**Exercise brief:** Go from the first line to the line with "6).build('drop_rod', 'steel', hs)" and return those lines verbatim, ends included.

**Data segment:**
— Start —
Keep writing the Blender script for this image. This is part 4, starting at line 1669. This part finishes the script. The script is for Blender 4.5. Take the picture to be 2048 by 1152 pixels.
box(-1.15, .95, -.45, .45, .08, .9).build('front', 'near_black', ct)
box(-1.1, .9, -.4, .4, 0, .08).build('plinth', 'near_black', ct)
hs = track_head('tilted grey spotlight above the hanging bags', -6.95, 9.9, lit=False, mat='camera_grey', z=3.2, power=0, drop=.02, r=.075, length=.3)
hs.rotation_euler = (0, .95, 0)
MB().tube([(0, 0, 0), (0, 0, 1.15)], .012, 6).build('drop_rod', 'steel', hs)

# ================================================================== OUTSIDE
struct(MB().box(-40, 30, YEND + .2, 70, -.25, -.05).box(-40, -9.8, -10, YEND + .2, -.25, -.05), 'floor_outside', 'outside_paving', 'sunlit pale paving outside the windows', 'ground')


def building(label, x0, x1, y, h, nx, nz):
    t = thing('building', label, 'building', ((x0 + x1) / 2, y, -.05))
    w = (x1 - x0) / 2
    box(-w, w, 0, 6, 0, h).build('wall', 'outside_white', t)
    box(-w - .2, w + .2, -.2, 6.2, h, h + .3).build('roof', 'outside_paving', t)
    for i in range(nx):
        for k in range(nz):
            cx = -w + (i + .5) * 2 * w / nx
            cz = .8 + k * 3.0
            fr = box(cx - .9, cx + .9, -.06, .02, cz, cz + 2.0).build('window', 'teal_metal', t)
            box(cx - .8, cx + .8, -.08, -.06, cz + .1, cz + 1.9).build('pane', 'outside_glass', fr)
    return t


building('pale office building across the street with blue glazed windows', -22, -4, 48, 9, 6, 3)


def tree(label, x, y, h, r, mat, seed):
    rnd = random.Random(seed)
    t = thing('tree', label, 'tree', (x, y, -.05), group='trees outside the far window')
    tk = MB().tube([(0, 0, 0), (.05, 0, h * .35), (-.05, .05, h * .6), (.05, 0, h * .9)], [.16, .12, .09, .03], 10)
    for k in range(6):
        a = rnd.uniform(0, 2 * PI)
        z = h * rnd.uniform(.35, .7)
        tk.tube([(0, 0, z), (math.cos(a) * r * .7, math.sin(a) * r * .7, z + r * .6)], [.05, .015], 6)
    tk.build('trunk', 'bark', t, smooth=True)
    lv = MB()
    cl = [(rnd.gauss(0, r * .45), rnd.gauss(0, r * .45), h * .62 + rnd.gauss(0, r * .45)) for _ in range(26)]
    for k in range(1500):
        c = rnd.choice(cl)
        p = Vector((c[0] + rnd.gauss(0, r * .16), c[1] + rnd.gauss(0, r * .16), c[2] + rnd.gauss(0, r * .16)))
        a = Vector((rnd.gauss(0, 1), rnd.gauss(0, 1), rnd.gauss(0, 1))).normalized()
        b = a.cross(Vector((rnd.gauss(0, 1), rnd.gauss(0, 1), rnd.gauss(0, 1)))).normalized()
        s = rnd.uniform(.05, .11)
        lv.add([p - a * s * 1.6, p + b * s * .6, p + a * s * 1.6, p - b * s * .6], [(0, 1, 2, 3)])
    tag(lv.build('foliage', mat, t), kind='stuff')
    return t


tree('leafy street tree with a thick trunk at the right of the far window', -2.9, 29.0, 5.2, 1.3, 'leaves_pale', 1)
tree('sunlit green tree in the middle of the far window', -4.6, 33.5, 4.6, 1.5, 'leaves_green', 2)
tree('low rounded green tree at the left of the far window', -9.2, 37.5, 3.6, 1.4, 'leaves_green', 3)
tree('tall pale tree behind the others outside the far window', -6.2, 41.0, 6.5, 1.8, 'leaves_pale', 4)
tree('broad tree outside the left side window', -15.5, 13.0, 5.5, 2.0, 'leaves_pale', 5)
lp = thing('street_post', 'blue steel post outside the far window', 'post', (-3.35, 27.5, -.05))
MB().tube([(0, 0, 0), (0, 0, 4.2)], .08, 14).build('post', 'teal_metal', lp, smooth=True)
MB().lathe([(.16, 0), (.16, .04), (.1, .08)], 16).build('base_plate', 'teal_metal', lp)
— End —
**Solution to the exercise:**
Keep writing the Blender script for this image. This is part 4, starting at line 1669. This part finishes the script. The script is for Blender 4.5. Take the picture to be 2048 by 1152 pixels.
box(-1.15, .95, -.45, .45, .08, .9).build('front', 'near_black', ct)
box(-1.1, .9, -.4, .4, 0, .08).build('plinth', 'near_black', ct)
hs = track_head('tilted grey spotlight above the hanging bags', -6.95, 9.9, lit=False, mat='camera_grey', z=3.2, power=0, drop=.02, r=.075, length=.3)
hs.rotation_euler = (0, .95, 0)
MB().tube([(0, 0, 0), (0, 0, 1.15)], .012, 6).build('drop_rod', 'steel', hs)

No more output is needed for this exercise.